● To do
Reproduce, please, only the lines from the first line below to the line containing "from mathutils.geometry import", inclusive.

● Data section
━━━━━━━━━━━━━━━━━━━━━━━━━━━━━━
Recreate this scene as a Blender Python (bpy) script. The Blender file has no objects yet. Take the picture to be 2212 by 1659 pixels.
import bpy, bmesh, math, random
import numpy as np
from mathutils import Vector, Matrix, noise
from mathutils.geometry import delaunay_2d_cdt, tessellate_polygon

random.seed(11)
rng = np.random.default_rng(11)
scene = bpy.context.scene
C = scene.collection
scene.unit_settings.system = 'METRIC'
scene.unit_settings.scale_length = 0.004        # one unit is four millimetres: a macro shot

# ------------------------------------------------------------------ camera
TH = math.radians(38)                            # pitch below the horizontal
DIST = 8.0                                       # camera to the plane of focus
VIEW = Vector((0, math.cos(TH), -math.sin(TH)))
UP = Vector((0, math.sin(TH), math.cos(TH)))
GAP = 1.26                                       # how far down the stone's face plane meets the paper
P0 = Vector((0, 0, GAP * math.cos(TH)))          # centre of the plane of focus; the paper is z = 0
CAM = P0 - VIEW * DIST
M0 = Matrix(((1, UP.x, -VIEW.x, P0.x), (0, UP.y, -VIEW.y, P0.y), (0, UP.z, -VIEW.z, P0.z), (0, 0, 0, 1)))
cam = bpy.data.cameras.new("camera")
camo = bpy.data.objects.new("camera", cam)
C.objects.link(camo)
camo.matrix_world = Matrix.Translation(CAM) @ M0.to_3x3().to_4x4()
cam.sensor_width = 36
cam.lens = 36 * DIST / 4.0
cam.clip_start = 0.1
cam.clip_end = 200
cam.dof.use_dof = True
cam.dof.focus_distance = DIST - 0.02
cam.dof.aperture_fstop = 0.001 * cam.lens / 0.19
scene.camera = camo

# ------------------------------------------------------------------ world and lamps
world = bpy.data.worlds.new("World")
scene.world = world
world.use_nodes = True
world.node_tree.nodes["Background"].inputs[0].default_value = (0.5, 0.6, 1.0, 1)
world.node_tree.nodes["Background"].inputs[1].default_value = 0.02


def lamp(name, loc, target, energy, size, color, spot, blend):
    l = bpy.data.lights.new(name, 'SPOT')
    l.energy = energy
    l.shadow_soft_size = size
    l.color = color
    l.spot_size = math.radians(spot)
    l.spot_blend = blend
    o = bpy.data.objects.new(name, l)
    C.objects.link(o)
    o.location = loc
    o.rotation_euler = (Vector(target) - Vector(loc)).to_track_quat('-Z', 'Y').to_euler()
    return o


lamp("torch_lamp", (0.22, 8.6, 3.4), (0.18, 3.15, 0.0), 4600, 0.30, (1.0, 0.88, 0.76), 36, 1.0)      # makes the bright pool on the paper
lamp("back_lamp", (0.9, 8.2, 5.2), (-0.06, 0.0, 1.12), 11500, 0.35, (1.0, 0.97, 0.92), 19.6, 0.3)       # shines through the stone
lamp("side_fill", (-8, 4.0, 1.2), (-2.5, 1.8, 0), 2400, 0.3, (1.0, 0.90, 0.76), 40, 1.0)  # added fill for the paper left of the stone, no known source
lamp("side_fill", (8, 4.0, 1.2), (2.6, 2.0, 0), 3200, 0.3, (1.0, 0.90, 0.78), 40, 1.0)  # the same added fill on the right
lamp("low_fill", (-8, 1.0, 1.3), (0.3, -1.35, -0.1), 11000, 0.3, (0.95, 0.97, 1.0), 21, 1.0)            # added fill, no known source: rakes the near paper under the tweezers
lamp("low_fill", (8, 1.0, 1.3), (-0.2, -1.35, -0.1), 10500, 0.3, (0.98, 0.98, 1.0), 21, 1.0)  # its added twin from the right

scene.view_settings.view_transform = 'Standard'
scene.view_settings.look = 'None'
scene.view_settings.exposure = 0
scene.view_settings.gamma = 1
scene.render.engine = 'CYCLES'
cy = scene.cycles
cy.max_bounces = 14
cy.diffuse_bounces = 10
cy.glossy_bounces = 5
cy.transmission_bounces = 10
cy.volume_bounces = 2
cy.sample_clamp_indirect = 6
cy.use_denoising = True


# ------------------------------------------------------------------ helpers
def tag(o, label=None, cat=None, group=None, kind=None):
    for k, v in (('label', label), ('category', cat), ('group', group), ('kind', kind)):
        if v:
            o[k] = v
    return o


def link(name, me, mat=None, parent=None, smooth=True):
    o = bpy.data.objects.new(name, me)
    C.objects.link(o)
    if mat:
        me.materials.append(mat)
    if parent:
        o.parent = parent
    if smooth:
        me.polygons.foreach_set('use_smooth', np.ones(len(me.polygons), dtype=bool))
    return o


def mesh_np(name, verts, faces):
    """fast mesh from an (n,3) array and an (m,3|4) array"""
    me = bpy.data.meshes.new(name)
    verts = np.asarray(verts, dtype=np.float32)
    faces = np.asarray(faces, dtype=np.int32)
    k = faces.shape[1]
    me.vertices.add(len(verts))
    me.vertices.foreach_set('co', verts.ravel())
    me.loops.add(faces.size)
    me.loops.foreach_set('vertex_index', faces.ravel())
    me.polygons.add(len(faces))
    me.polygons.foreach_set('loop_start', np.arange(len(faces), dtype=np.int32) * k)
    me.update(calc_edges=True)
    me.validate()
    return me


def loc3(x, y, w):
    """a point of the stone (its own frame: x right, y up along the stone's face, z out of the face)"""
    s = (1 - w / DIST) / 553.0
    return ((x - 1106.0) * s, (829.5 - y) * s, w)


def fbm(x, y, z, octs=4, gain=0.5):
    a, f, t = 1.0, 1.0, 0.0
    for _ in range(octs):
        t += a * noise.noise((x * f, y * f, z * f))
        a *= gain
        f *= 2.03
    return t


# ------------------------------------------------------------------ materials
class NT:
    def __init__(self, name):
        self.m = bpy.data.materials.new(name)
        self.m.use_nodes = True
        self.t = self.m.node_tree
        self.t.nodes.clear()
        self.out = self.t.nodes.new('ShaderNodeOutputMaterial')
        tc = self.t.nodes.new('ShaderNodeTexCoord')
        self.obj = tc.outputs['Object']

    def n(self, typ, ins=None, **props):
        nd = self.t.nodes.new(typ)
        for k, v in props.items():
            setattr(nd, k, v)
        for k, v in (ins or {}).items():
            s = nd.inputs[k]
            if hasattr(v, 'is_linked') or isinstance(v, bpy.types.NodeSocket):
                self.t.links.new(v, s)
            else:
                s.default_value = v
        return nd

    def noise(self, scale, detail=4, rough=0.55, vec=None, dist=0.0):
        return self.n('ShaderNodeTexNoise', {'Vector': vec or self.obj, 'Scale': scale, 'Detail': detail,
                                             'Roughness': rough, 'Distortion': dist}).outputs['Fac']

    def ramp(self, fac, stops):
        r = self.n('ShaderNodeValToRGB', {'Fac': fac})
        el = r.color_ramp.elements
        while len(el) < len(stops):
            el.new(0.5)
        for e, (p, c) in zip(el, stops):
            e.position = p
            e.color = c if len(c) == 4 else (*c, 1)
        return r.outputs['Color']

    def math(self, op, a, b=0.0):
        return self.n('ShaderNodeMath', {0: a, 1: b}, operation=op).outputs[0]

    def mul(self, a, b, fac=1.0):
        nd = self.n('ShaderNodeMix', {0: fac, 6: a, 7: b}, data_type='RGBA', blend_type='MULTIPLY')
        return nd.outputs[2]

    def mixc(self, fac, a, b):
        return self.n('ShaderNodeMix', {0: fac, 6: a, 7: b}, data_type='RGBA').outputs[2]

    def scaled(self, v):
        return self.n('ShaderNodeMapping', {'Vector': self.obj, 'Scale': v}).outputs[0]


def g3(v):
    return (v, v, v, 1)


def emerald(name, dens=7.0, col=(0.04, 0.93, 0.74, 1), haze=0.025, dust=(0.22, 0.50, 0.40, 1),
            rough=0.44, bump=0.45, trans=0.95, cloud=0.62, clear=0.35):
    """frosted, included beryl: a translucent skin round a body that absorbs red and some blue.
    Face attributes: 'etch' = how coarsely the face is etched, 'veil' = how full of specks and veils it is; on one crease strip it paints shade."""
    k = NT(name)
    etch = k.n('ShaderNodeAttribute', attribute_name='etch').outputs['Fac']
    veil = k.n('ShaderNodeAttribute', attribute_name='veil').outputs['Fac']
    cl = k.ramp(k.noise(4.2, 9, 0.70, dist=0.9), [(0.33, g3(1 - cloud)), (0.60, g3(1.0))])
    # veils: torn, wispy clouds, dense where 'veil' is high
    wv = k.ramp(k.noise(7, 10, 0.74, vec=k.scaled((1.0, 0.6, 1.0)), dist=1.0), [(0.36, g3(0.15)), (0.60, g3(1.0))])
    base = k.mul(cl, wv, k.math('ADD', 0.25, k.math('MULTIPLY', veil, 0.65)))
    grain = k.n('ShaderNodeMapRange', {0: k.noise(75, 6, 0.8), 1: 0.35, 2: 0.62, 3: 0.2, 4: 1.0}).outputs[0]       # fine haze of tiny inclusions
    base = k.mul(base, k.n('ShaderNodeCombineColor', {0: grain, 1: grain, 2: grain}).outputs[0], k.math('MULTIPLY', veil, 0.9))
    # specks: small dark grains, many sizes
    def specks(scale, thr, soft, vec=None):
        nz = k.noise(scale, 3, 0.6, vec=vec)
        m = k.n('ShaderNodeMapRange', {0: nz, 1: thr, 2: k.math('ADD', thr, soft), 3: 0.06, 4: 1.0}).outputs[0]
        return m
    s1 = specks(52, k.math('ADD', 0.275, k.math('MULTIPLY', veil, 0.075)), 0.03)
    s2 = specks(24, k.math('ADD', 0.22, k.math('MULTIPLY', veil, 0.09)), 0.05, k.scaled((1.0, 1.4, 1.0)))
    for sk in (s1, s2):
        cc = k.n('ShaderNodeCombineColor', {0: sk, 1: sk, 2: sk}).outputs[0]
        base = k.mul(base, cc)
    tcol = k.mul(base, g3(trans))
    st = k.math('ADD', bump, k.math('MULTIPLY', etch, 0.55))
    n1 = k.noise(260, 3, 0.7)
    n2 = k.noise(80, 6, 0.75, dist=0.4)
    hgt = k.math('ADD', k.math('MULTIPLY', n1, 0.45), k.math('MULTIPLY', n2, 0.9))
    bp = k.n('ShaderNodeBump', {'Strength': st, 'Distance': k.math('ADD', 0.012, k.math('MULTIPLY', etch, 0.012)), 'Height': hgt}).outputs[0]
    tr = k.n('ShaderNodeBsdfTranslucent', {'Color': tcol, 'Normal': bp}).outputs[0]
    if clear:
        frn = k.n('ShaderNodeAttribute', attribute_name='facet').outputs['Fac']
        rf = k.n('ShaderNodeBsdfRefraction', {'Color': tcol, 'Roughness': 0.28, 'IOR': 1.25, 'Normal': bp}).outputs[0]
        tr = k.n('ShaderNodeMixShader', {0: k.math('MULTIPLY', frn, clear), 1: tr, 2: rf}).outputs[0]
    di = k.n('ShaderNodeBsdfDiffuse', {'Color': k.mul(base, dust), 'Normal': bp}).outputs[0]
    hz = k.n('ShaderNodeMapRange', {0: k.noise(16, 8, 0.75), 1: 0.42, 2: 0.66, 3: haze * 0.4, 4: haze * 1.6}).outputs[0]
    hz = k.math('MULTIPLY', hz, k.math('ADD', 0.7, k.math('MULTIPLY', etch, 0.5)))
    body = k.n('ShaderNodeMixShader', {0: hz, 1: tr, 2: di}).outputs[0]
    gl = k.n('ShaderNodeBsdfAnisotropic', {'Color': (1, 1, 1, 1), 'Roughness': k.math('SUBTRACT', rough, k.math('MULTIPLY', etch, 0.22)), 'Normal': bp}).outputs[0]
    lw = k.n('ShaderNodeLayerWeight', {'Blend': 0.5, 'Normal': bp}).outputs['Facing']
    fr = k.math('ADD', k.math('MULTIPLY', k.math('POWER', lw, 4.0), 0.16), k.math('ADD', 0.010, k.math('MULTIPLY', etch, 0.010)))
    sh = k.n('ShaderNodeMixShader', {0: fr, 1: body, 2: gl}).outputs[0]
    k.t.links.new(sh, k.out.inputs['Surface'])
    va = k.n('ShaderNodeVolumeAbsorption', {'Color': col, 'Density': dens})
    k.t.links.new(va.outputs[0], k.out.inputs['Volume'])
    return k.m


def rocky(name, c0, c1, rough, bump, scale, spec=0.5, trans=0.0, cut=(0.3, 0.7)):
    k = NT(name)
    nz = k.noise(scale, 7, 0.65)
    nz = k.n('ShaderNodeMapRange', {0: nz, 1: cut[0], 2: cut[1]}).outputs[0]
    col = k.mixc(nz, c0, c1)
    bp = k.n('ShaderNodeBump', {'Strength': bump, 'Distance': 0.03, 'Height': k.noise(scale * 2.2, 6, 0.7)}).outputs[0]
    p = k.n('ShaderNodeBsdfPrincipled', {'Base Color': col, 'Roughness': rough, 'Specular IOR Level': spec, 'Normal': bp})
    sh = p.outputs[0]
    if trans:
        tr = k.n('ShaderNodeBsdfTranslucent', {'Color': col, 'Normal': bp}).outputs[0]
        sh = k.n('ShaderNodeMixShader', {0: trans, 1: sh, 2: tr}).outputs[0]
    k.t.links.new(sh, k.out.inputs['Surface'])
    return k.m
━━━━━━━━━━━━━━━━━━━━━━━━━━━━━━
● Task result
Recreate this scene as a Blender Python (bpy) script. The Blender file has no objects yet. Take the picture to be 2212 by 1659 pixels.
import bpy, bmesh, math, random
import numpy as np
from mathutils import Vector, Matrix, noise
from mathutils.geometry import delaunay_2d_cdt, tessellate_polygon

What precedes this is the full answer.